The reaction of hon. Members to the remarks of the Leader of the Opposition shows that this is a subject on which we should proceed not evasively but cautiously. When the Leader of the Opposition expresses himself in such terms, we must take note of it. I shall convey his wish and that of those supporting his views to my right hon Friend the Foreign Secretary.

Mr. Heffer

On a point of order, Mr. Speaker. In my question to the Lord President on regional policy. I unfortunately referred to the Secretary of State for the Environment, when I meant the Secretary of State for Industry.

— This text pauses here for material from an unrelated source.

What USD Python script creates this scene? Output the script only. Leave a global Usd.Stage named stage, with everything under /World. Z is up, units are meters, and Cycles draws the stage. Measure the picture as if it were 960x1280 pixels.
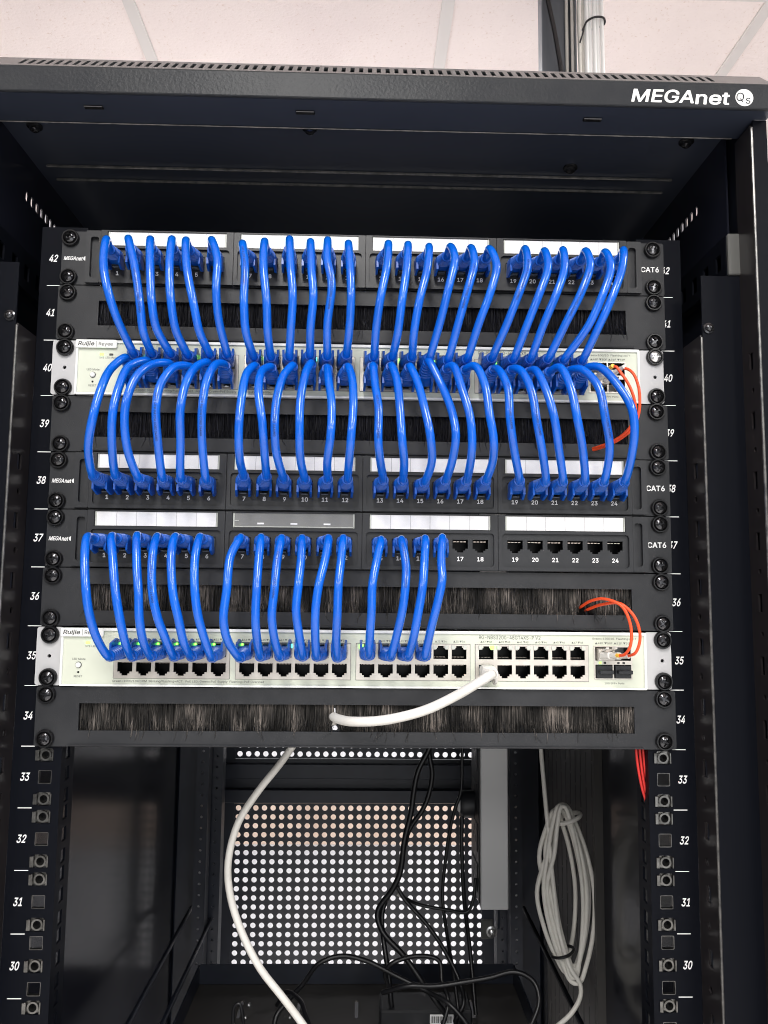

I perhaps had in mind also a statement on inner city policy, which is a matter for the Secretary of State for the Environment.

Mr. Speaker

Order. That was not a point of order.

Mr. St. John-Stevas

On a point of order, Mr. Speaker. I appreciate the correction of the hon. Member for Liverpool, Walton (Mr. Heffer). May I ask him to make another? I am not Lord President of the Council.

Mr. Heffer

One cannot win them all.

Mr. Speaker

Order. It is the first time that I have had the opportunity to tell the Leader of the House that a matter refererd to by him is not a point of order.